┌──

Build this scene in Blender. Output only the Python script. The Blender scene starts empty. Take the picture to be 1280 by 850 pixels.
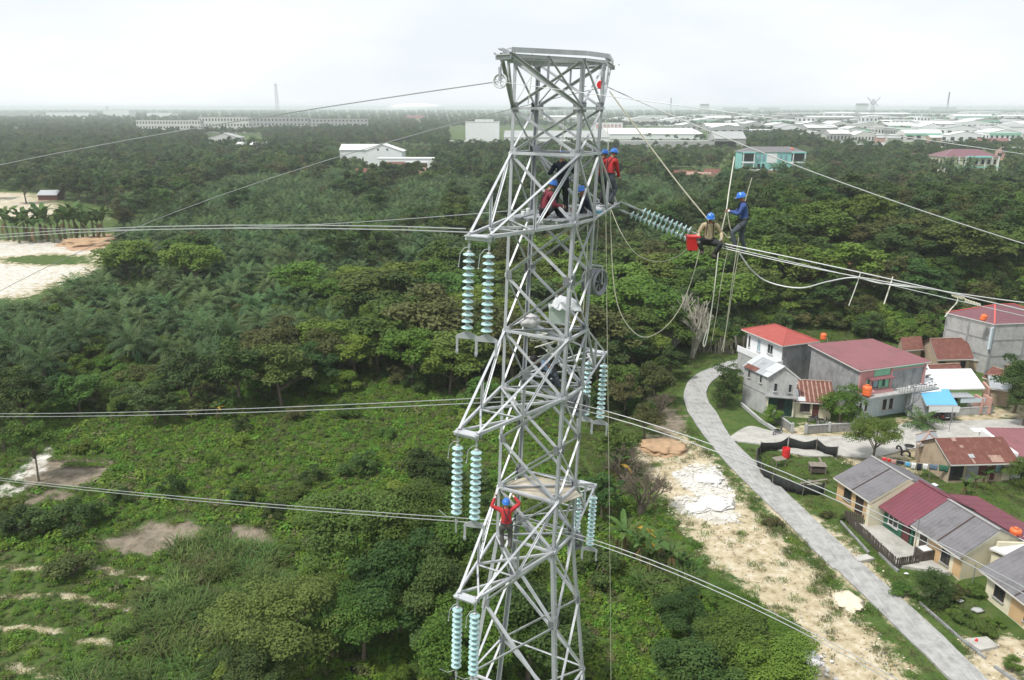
import bpy, bmesh, math, random
import numpy as np
from mathutils import Vector, Matrix
from mathutils import noise as mnoise
SC = bpy.context.scene
COL = SC.collection
R = math.radians
rnd = random.Random(7)
rng = np.random.default_rng(11)

# ------------------------------------------------------------------ camera
F = 985.0; CAMH = 42.0
PIT = math.atan((425 - 134) / F)
cP, sP = math.cos(PIT), math.sin(PIT)
cd = bpy.data.cameras.new('camera'); cam = bpy.data.objects.new('camera', cd); COL.objects.link(cam)
cam.location = (0, 0, CAMH); cam.rotation_euler = (math.pi / 2 - PIT, 0, 0)
cd.sensor_fit = 'HORIZONTAL'; cd.sensor_width = 36.0; cd.lens = 36.0 * F / 1280.0
cd.clip_start = 0.1; cd.clip_end = 60000
SC.camera = cam

# ------------------------------------------------------------------ world: hazy overcast daylight
SUN_EL, SUN_AZ = R(58), R(235)          # azimuth clockwise from +Y (north)
W = bpy.data.worlds.new('World'); SC.world = W; W.use_nodes = True
nt = W.node_tree; nt.nodes.clear()
out = nt.nodes.new('ShaderNodeOutputWorld'); bg = nt.nodes.new('ShaderNodeBackground')
sky = nt.nodes.new('ShaderNodeTexSky'); sky.sky_type = 'NISHITA'; sky.sun_disc = False
sky.sun_elevation = SUN_EL; sky.sun_rotation = SUN_AZ; sky.air_density = 1.4; sky.dust_density = 3.0
tc = nt.nodes.new('ShaderNodeTexCoord'); mp = nt.nodes.new('ShaderNodeMapping')
mp.inputs['Scale'].default_value = (1.0, 1.0, 3.2)
ns = nt.nodes.new('ShaderNodeTexNoise'); ns.inputs['Scale'].default_value = 2.6; ns.inputs['Detail'].default_value = 6; ns.inputs['Roughness'].default_value = 0.5
rp = nt.nodes.new('ShaderNodeValToRGB')
rp.color_ramp.elements[0].position = 0.36; rp.color_ramp.elements[0].color = (0.93, 0.93, 0.93, 1)
rp.color_ramp.elements[1].position = 0.68; rp.color_ramp.elements[1].color = (1, 1, 1, 1)
mx = nt.nodes.new('ShaderNodeMix'); mx.data_type = 'RGBA'
rp2 = nt.nodes.new('ShaderNodeValToRGB')                # the bright cloud sheet: white billows with pale blue grey gaps
rp2.color_ramp.elements[0].position = 0.38; rp2.color_ramp.elements[0].color = (.715, .765, .81, 1)
rp2.color_ramp.elements[1].position = 0.62; rp2.color_ramp.elements[1].color = (.80, .822, .835, 1)
sc2 = nt.nodes.new('ShaderNodeVectorMath'); sc2.operation = 'SCALE'; sc2.inputs['Scale'].default_value = 10.0
nt.links.new(ns.outputs[0], rp2.inputs[0]); nt.links.new(rp2.outputs[0], sc2.inputs[0]); nt.links.new(sc2.outputs[0], mx.inputs[6 + 1])
nt.links.new(tc.outputs['Generated'], mp.inputs['Vector']); nt.links.new(mp.outputs[0], ns.inputs['Vector'])
nt.links.new(ns.outputs[0], rp.inputs[0]); nt.links.new(rp.outputs[0], mx.inputs[0])
nt.links.new(sky.outputs[0], mx.inputs[6]); nt.links.new(mx.outputs[2], bg.inputs['Color'])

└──

*PROBLEM DESCRIPTION*
Repeat the data exactly, without the pictures.

*OUTPUT*
Build this scene in Blender. Output only the Python script. The Blender scene starts empty. Take the picture to be 1280 by 850 pixels.
import bpy, bmesh, math, random
import numpy as np
from mathutils import Vector, Matrix
from mathutils import noise as mnoise
SC = bpy.context.scene
COL = SC.collection
R = math.radians
rnd = random.Random(7)
rng = np.random.default_rng(11)

# ------------------------------------------------------------------ camera
F = 985.0; CAMH = 42.0
PIT = math.atan((425 - 134) / F)
cP, sP = math.cos(PIT), math.sin(PIT)
cd = bpy.data.cameras.new('camera'); cam = bpy.data.objects.new('camera', cd); COL.objects.link(cam)
cam.location = (0, 0, CAMH); cam.rotation_euler = (math.pi / 2 - PIT, 0, 0)
cd.sensor_fit = 'HORIZONTAL'; cd.sensor_width = 36.0; cd.lens = 36.0 * F / 1280.0
cd.clip_start = 0.1; cd.clip_end = 60000
SC.camera = cam

# ------------------------------------------------------------------ world: hazy overcast daylight
SUN_EL, SUN_AZ = R(58), R(235)          # azimuth clockwise from +Y (north)
W = bpy.data.worlds.new('World'); SC.world = W; W.use_nodes = True
nt = W.node_tree; nt.nodes.clear()
out = nt.nodes.new('ShaderNodeOutputWorld'); bg = nt.nodes.new('ShaderNodeBackground')
sky = nt.nodes.new('ShaderNodeTexSky'); sky.sky_type = 'NISHITA'; sky.sun_disc = False
sky.sun_elevation = SUN_EL; sky.sun_rotation = SUN_AZ; sky.air_density = 1.4; sky.dust_density = 3.0
tc = nt.nodes.new('ShaderNodeTexCoord'); mp = nt.nodes.new('ShaderNodeMapping')
mp.inputs['Scale'].default_value = (1.0, 1.0, 3.2)
ns = nt.nodes.new('ShaderNodeTexNoise'); ns.inputs['Scale'].default_value = 2.6; ns.inputs['Detail'].default_value = 6; ns.inputs['Roughness'].default_value = 0.5
rp = nt.nodes.new('ShaderNodeValToRGB')
rp.color_ramp.elements[0].position = 0.36; rp.color_ramp.elements[0].color = (0.93, 0.93, 0.93, 1)
rp.color_ramp.elements[1].position = 0.68; rp.color_ramp.elements[1].color = (1, 1, 1, 1)
mx = nt.nodes.new('ShaderNodeMix'); mx.data_type = 'RGBA'
rp2 = nt.nodes.new('ShaderNodeValToRGB')                # the bright cloud sheet: white billows with pale blue grey gaps
rp2.color_ramp.elements[0].position = 0.38; rp2.color_ramp.elements[0].color = (.715, .765, .81, 1)
rp2.color_ramp.elements[1].position = 0.62; rp2.color_ramp.elements[1].color = (.80, .822, .835, 1)
sc2 = nt.nodes.new('ShaderNodeVectorMath'); sc2.operation = 'SCALE'; sc2.inputs['Scale'].default_value = 10.0
nt.links.new(ns.outputs[0], rp2.inputs[0]); nt.links.new(rp2.outputs[0], sc2.inputs[0]); nt.links.new(sc2.outputs[0], mx.inputs[6 + 1])
nt.links.new(tc.outputs['Generated'], mp.inputs['Vector']); nt.links.new(mp.outputs[0], ns.inputs['Vector'])
nt.links.new(ns.outputs[0], rp.inputs[0]); nt.links.new(rp.outputs[0], mx.inputs[0])
nt.links.new(sky.outputs[0], mx.inputs[6]); nt.links.new(mx.outputs[2], bg.inputs['Color'])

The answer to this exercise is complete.